_WHAT TO PRODUCE:_
For this exercise, repeat all of the material verbatim apart from its images.

··· SOURCE EXCERPT ···

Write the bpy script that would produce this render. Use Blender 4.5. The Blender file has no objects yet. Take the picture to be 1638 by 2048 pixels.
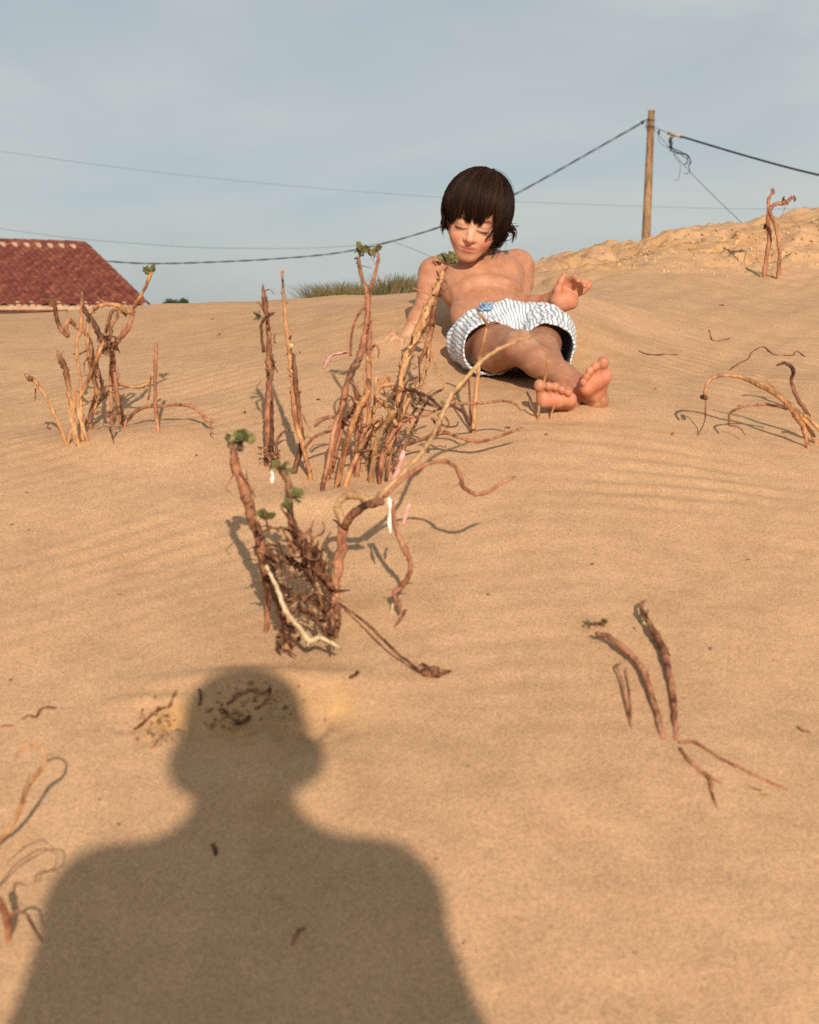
import bpy, bmesh, math, random
import numpy as np
from mathutils import Vector, Matrix

# ------------------------------------------------------------------ camera, light
scene = bpy.context.scene
COL = scene.collection
R = math.radians
F, CX, CY = 2390.0, 819.0, 1024.0          # lens in photograph pixels (1638 x 2048)
PITCH = R(9.3)
CAM = np.array([0.0, 0.0, 1.0])
cd = bpy.data.cameras.new('camera')
cam = bpy.data.objects.new('camera', cd)
COL.objects.link(cam)
cam.location = CAM
cam.rotation_euler = (math.pi / 2 - PITCH, 0, 0)
cd.sensor_fit = 'VERTICAL'
cd.sensor_height = 30.0
cd.sensor_width = 24.0
cd.lens = 30.0 * F / 2048.0
cd.clip_start = 0.02
cd.clip_end = 9000
cd.dof.use_dof = True
cd.dof.focus_distance = 3.6
cd.dof.aperture_fstop = 5.2
scene.camera = cam


def ray(px, py):
    a, b = (px - CX) / F, (py - CY) / F
    fw = np.array([0, math.cos(PITCH), -math.sin(PITCH)])
    up = np.array([0, math.sin(PITCH), math.cos(PITCH)])
    return fw + a * np.array([1.0, 0, 0]) - b * up


def P(px, py, Y):
    r = ray(px, py)
    return CAM + r * (Y / r[1])


ANTI = ray(455, 1705)                       # the way the sunlight travels
LDIR = ANTI / np.linalg.norm(ANTI)
SUN_EL = math.asin(-LDIR[2])
SUN_ROT = math.atan2(-LDIR[0], -LDIR[1])

w = bpy.data.worlds.new('World')
scene.world = w
w.use_nodes = True
nt = w.node_tree
nt.nodes.clear()
N = nt.nodes.new
out = N('ShaderNodeOutputWorld')
bg = N('ShaderNodeBackground')
bg.inputs['Strength'].default_value = 0.091
sky = N('ShaderNodeTexSky')
sky.sky_type = 'NISHITA'
sky.sun_disc = False
sky.sun_elevation = SUN_EL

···

_THE RESPONSE:_
Write the bpy script that would produce this render. Use Blender 4.5. The Blender file has no objects yet. Take the picture to be 1638 by 2048 pixels.
import bpy, bmesh, math, random
import numpy as np
from mathutils import Vector, Matrix

# ------------------------------------------------------------------ camera, light
scene = bpy.context.scene
COL = scene.collection
R = math.radians
F, CX, CY = 2390.0, 819.0, 1024.0          # lens in photograph pixels (1638 x 2048)
PITCH = R(9.3)
CAM = np.array([0.0, 0.0, 1.0])
cd = bpy.data.cameras.new('camera')
cam = bpy.data.objects.new('camera', cd)
COL.objects.link(cam)
cam.location = CAM
cam.rotation_euler = (math.pi / 2 - PITCH, 0, 0)
cd.sensor_fit = 'VERTICAL'
cd.sensor_height = 30.0
cd.sensor_width = 24.0
cd.lens = 30.0 * F / 2048.0
cd.clip_start = 0.02
cd.clip_end = 9000
cd.dof.use_dof = True
cd.dof.focus_distance = 3.6
cd.dof.aperture_fstop = 5.2
scene.camera = cam


def ray(px, py):
    a, b = (px - CX) / F, (py - CY) / F
    fw = np.array([0, math.cos(PITCH), -math.sin(PITCH)])
    up = np.array([0, math.sin(PITCH), math.cos(PITCH)])
    return fw + a * np.array([1.0, 0, 0]) - b * up


def P(px, py, Y):
    r = ray(px, py)
    return CAM + r * (Y / r[1])


ANTI = ray(455, 1705)                       # the way the sunlight travels
LDIR = ANTI / np.linalg.norm(ANTI)
SUN_EL = math.asin(-LDIR[2])
SUN_ROT = math.atan2(-LDIR[0], -LDIR[1])

w = bpy.data.worlds.new('World')
scene.world = w
w.use_nodes = True
nt = w.node_tree
nt.nodes.clear()
N = nt.nodes.new
out = N('ShaderNodeOutputWorld')
bg = N('ShaderNodeBackground')
bg.inputs['Strength'].default_value = 0.091
sky = N('ShaderNodeTexSky')
sky.sky_type = 'NISHITA'
sky.sun_disc = False
sky.sun_elevation = SUN_EL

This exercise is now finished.